» **Requirements**
Print exactly the part opening with the line containing "Keep writing the" and closing with the line containing "m='white_text', bold=0.028, d=0.006)", with both of those lines included.

» **Supplied records**
_ _ _
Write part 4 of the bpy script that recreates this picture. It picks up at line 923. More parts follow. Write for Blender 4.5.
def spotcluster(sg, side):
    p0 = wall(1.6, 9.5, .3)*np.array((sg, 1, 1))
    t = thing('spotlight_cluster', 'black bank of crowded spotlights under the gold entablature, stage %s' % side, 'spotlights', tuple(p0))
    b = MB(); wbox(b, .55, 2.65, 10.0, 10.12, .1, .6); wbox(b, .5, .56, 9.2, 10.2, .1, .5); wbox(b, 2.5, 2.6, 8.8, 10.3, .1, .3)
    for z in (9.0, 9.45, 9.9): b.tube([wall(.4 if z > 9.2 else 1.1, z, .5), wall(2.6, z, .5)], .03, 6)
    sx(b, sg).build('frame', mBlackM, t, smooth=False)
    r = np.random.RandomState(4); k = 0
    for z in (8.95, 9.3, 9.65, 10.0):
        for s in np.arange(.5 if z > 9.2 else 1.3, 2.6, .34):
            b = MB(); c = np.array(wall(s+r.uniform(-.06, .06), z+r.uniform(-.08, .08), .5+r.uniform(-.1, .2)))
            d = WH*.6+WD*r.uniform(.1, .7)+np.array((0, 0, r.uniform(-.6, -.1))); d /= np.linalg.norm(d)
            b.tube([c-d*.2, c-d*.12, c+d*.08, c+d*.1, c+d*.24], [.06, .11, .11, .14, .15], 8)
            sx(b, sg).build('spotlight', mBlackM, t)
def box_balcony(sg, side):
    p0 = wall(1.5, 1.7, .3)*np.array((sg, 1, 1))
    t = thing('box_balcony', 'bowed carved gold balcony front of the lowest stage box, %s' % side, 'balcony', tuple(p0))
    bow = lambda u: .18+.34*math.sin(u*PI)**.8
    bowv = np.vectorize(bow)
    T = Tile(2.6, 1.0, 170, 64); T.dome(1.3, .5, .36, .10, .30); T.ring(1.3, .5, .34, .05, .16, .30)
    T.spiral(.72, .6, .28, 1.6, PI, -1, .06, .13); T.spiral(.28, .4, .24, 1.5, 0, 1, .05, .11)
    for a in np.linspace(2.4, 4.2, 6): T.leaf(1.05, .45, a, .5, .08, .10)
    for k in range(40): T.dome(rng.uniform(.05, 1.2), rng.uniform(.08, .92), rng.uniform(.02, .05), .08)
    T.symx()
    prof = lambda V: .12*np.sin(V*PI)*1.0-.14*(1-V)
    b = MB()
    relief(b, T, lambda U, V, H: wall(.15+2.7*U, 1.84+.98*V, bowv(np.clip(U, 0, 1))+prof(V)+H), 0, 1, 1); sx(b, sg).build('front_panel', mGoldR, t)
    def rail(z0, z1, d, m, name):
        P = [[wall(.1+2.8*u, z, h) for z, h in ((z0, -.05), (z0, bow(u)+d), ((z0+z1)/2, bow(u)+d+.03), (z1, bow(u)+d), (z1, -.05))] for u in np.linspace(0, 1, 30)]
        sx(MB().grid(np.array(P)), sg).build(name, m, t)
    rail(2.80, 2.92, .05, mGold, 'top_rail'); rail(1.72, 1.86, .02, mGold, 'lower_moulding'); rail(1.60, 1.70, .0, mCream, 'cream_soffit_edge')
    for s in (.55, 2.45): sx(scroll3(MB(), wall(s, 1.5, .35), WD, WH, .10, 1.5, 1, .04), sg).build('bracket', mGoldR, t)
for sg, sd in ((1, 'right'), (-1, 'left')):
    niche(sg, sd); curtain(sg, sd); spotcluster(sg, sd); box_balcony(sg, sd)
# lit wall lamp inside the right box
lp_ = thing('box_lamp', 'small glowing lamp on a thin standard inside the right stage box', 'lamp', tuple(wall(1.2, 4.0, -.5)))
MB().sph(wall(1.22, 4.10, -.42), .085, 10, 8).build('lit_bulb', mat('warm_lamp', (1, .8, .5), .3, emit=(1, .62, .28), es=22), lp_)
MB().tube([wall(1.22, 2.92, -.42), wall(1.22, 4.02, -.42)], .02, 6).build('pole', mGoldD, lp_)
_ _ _
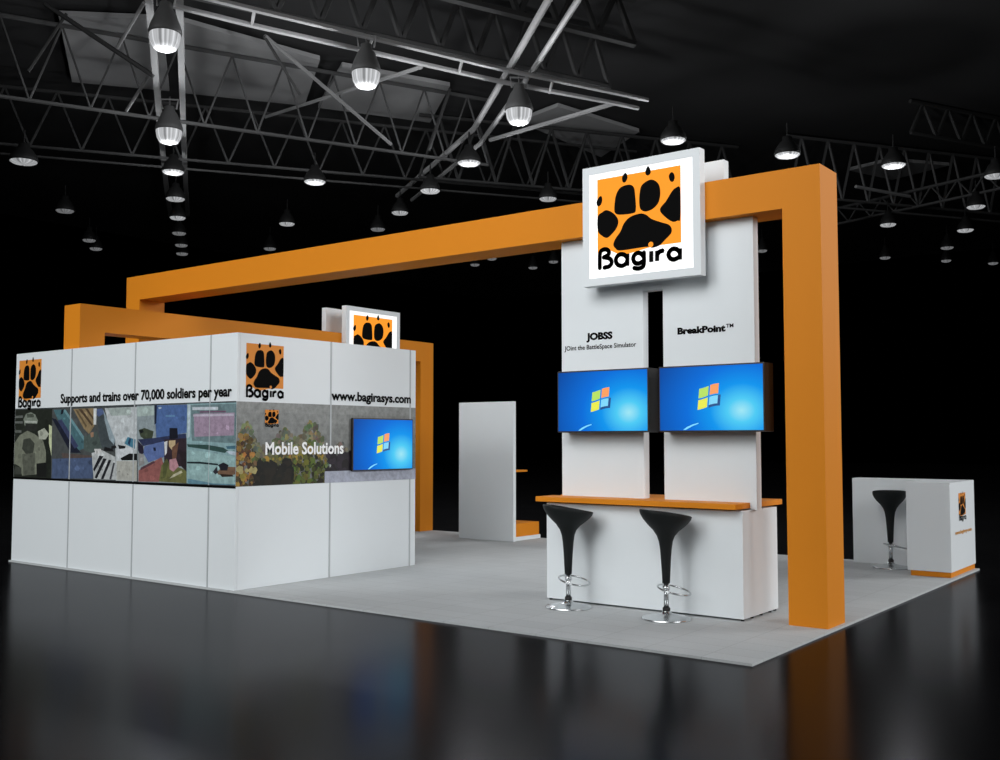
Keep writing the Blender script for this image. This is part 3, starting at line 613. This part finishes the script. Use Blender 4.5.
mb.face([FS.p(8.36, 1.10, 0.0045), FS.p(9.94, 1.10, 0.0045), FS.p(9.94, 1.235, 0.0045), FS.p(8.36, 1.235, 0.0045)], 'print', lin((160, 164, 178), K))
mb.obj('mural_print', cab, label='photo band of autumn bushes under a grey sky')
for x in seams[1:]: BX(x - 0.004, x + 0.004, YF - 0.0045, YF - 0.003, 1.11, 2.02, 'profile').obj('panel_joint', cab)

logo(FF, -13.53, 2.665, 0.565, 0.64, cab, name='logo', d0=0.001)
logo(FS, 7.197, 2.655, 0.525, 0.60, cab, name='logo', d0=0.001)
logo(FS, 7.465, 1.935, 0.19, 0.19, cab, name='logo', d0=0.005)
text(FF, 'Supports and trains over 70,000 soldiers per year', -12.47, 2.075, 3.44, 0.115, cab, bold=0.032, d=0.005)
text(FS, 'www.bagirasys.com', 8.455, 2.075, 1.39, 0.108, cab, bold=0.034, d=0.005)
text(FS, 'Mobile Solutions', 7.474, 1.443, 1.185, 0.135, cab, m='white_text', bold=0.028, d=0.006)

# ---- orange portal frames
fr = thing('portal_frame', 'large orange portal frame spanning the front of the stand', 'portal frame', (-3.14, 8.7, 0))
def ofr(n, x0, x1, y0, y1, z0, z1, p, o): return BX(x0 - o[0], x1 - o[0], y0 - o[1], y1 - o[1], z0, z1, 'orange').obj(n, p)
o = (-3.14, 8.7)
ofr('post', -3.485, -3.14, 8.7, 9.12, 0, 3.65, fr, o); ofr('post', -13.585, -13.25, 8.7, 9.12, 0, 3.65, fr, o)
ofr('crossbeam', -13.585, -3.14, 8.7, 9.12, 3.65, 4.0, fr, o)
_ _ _
» **Reply to the task**
Keep writing the Blender script for this image. This is part 3, starting at line 613. This part finishes the script. Use Blender 4.5.
mb.face([FS.p(8.36, 1.10, 0.0045), FS.p(9.94, 1.10, 0.0045), FS.p(9.94, 1.235, 0.0045), FS.p(8.36, 1.235, 0.0045)], 'print', lin((160, 164, 178), K))
mb.obj('mural_print', cab, label='photo band of autumn bushes under a grey sky')
for x in seams[1:]: BX(x - 0.004, x + 0.004, YF - 0.0045, YF - 0.003, 1.11, 2.02, 'profile').obj('panel_joint', cab)

logo(FF, -13.53, 2.665, 0.565, 0.64, cab, name='logo', d0=0.001)
logo(FS, 7.197, 2.655, 0.525, 0.60, cab, name='logo', d0=0.001)
logo(FS, 7.465, 1.935, 0.19, 0.19, cab, name='logo', d0=0.005)
text(FF, 'Supports and trains over 70,000 soldiers per year', -12.47, 2.075, 3.44, 0.115, cab, bold=0.032, d=0.005)
text(FS, 'www.bagirasys.com', 8.455, 2.075, 1.39, 0.108, cab, bold=0.034, d=0.005)
text(FS, 'Mobile Solutions', 7.474, 1.443, 1.185, 0.135, cab, m='white_text', bold=0.028, d=0.006)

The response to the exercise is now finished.